Speaking at a Brookings Institution conference, Ms. Rivlin said regulatory capital standards protect only against fluctuations in credit and interest rate risks. Risks from a bank's internal controls or information systems are not addressed, she said.

Even for risks that are addressed by regulatory capital standards, the current rules are too arbitrary, she said. Ms. Rivlin noted that nonmortgage loans to corporations and households receive the same 8% capital requirement.

In addition, the current risk-based standards do not reward banks that mitigate risks by entering into credit derivative contracts and similar transactions, she said.

"The simple regulatory capital standards that apply to all banks can be quite misleading," Ms. Rivlin said.

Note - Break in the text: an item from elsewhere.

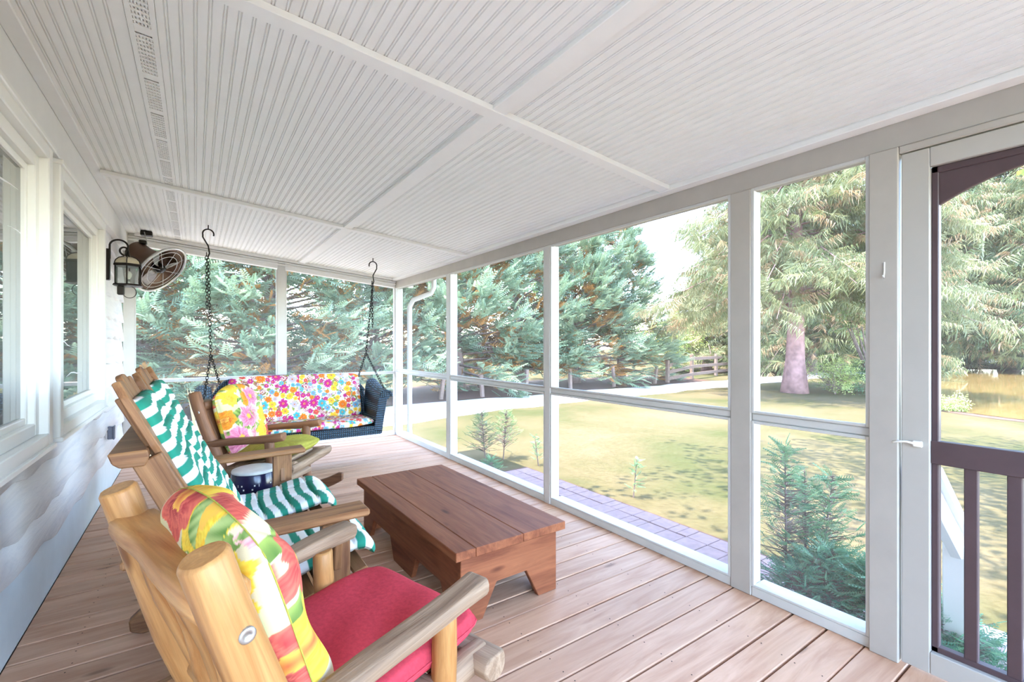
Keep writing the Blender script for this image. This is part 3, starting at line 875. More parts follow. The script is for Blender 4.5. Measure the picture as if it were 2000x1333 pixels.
prism('upper_brace', [(x, z) for x, z in out], LY1-LY0+.02, AW, love, Matrix.Translation((-.172-LO.x, 0, .925)), .004)
beam('lower_brace', L((.10, LY0+.02, .33)), L((.10, LY1-.02, .33)), .10, .04, AW, love, (.4, 0, .9))
# two fan backs
BT = math.radians(25.5)
def bpt(y, h, off=0.0):   # point on the back plane: h along the slope from seat
    return L((.165-math.sin(BT)*h+math.cos(BT)*off, y, .33+math.cos(BT)*h+math.sin(BT)*off))
for c in (2.31, 3.01):
    hs = [.87, .925, .945, .925, .87]
    for k in range(5):
        f = k-2
        y0_, y1_ = c+f*.082, c+f*.128
        hh = hs[k]
        # tapered slat with a rounded top
        w0, w1 = .078, .125
        M, Ln = frame(bpt(y0_, -.03), bpt(y1_, hh), (math.cos(BT), 0, math.sin(BT)))
        o = []
        for q in range(9):
            a = -math.pi/2+math.pi*q/8
            o.append((Ln/2-.02+.02*math.cos(a)-.012*f*math.sin(a), w1/2*math.copysign(abs(math.sin(a))**.6, math.sin(a))))
        o += [(-Ln/2, w0/2), (-Ln/2, -w0/2)]
        prism('back_slat', o, .022, AW, love, M @ Matrix.Rotation(-math.pi/2, 4, 'X'), .003)
    # curved wing boards at either side of the fan
    for s in (-1, 1):
        o = [(-.12, -.02), (.16, -.05), (.34, -.03), (.40, .0), (.36, .03), (.12, .045), (-.12, .02)]
        M, Ln = frame(bpt(c+s*.25, .45, .014), bpt(c+s*.29, .85, .014), (math.cos(BT), 0, math.sin(BT)))
        prism('wing', [(x-.12, z*s) for x, z in o], .024, AW, love, M @ Matrix.Rotation(-math.pi/2, 4, 'X'), .003)

# striped tufted cushions following back and seat
def stripe_cushion(c, label, seed):
    W = .53
    # centre line (x,z) from the top of the back down, then forward along the seat, over the front
    top = np.array((.145-math.sin(BT)*.84+.03, .33+math.cos(BT)*.84+.015)); bend = np.array((.205, .345)); front = np.array((.625, .40)); lip = np.array((.665, .36))
    ctrl = [top, top*.5+bend*.5+np.array((.0, .0)), bend+np.array((-.025, .06)), bend+np.array((.02, .005)), bend*.5+front*.5, front+np.array((-.03, .006)), front+np.array((.02, -.012)), lip]
    # Catmull resample
    P = [ctrl[0]*2-ctrl[1]]+ctrl+[ctrl[-1]*2-ctrl[-2]]; pts = []
    for i in range(1, len(P)-2):
        for k in range(16):
            t = k/16; a, b_, c_, d = P[i-1], P[i], P[i+1], P[i+2]
            pts.append(.5*((2*b_)+(-a+c_)*t+(2*a-5*b_+4*c_-d)*t*t+(-a+3*b_-3*c_+d)*t**3))
    pts.append(ctrl[-1]); pts = np.array(pts)
    ds = np.r_[0, np.cumsum(np.hypot(*np.diff(pts, axis=0).T))]; Lt = ds[-1]
    nu, nv = 300, 44
    u = np.linspace(0, Lt, nu); cx = np.interp(u, ds, pts[:, 0]); cz = np.interp(u, ds, pts[:, 1])
    for _ in range(4):
        cx[1:-1] = (cx[:-2]+2*cx[1:-1]+cx[2:])/4; cz[1:-1] = (cz[:-2]+2*cz[1:-1]+cz[2:])/4
    tx, tz = np.gradient(cx, u), np.gradient(cz, u); ln = np.hypot(tx, tz); tx /= ln; tz /= ln
    nx_, nz_ = -tz, tx                      # outward (up / forward) normal
    nx_, nz_ = np.where(nz_ + nx_ < 0, -nx_, nx_), np.where(nz_ + nx_ < 0, -nz_, nz_)
    v = np.linspace(-1, 1, nv)
    U, Vv = np.meshgrid(u, v, indexing='ij')
    edge = np.clip((1-np.abs(Vv)**7), 0, 1)**.45*np.clip((1-np.abs(2*U/Lt-1)**40), 0, 1)**.45
    # tufting: rows every .135 m, three columns
    du = np.abs(((U/.136) % 1)-.5)*2; dv = np.abs((((Vv+1)*1.5) % 1)-.5)*2
    tuft = np.minimum(1, np.minimum(.55+.9*(1-du**6), 2)*1.0)
    crease = 1-.40*np.exp(-((1-du)/.10)**2)-.28*np.exp(-((1-dv)/.16)**2)*(np.abs(Vv) < .8)
    rs = np.random.RandomState(seed)
    th = .038*edge*crease+.004*edge*np.sin(U*23+rs.uniform(0, 6)+Vv*4)
    hw = W/2*(1-.10*np.clip(1-U/.16, 0, 1)**2)+.006*np.sin(U*46)
    Yc = hw*np.sign(Vv)*np.abs(Vv)**.9
    lat = .012*np.sin(U*5+seed)
    def surf(sg, k):
        return np.stack([cx[:, None]+nx_[:, None]*th*sg*k, c+Yc+lat, cz[:, None]+nz_[:, None]*th*sg*k], -1).reshape(-1, 3)
    V = np.concatenate([surf(1, 1.0), surf(-1, .55)]); n = nu*nv; idx = np.arange(n).reshape(nu, nv)
    q = np.stack([idx[:-1, :-1], idx[:-1, 1:], idx[1:, 1:], idx[1:, :-1]], -1).reshape(-1, 4)
    Q = [q, q[:, ::-1]+n]
    loop = list(idx[:, 0])+list(idx[-1, 1:])+list(idx[-2::-1, -1])+list(idx[0, -2:0:-1])
    Q.append(np.array([(loop[i], loop[(i+1) % len(loop)], loop[(i+1) % len(loop)]+n, loop[i]+n) for i in range(len(loop))]))
    Q = np.concatenate(Q)
    ph = (U+.012*np.sin(Vv*3+seed)) / .068
    g = ((ph % 1) < .5)
    C = np.where(g[..., None], np.array((.012, .22, .145)), np.array((.82, .80, .78))).reshape(-1, 3)
    off = np.array((.4, c, 0)); V = V-off
    me = np_mesh('lounge_cushion', V, Q, np.concatenate([C, C]), True)
    o = link('lounge_cushion', me, 'stripe_cloth', None, Matrix.Translation(off))
    tag(o, label, 'cushion', 'green striped lounge cushions')
    # tie ribbon round the back
    z = .33+math.cos(BT)*.50; x = .145-math.sin(BT)*.50
    b_ = beam('tie', (x+.03-off[0], -.31, z), (x+.0-off[0], -.24, z+.01), .012, .035, 'stripe_green', o, bev=.003)
    return o
plain('stripe_green', (.012, .20, .135), .9)
stripe_cushion(2.31, 'green and white striped cushion on the loveseat half closest to the viewer', 1)
stripe_cushion(3.01, 'green and white striped cushion on the loveseat half beside the navy stool', 2)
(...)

Banks are getting ahead of regulators by developing their own internal models to allocate capital among their business lines, she said. Through these models, banks devote enough capital to a particular activity to ensure that there is a small, well-defined probability that losses would exceed reserves.

"What these bankers have actually done themselves ... is something regulators have never done - defined a bank soundness target," Ms. Rivlin said. Even if regulators require high risk-based capital ratios, the current system cannot predict problems that can stem from a risky portfolio, she added.

"The question should not be how high is the bank's capital ratio, but how low is the failure probability," Ms. Rivlin said.

In the area of market risk, the Fed is currently testing an approach to setting capital that would rely on a bank's capital allocation models. In the so-called precommitment approach, a bank would estimate its capital requirements on the basis of internal models, and would be fined by regulators if it underestimated its needs.

"The solution may be for the regulators to use the analytical tools developed by the market participants themselves for risk and performance assessment," Ms. Rivlin said.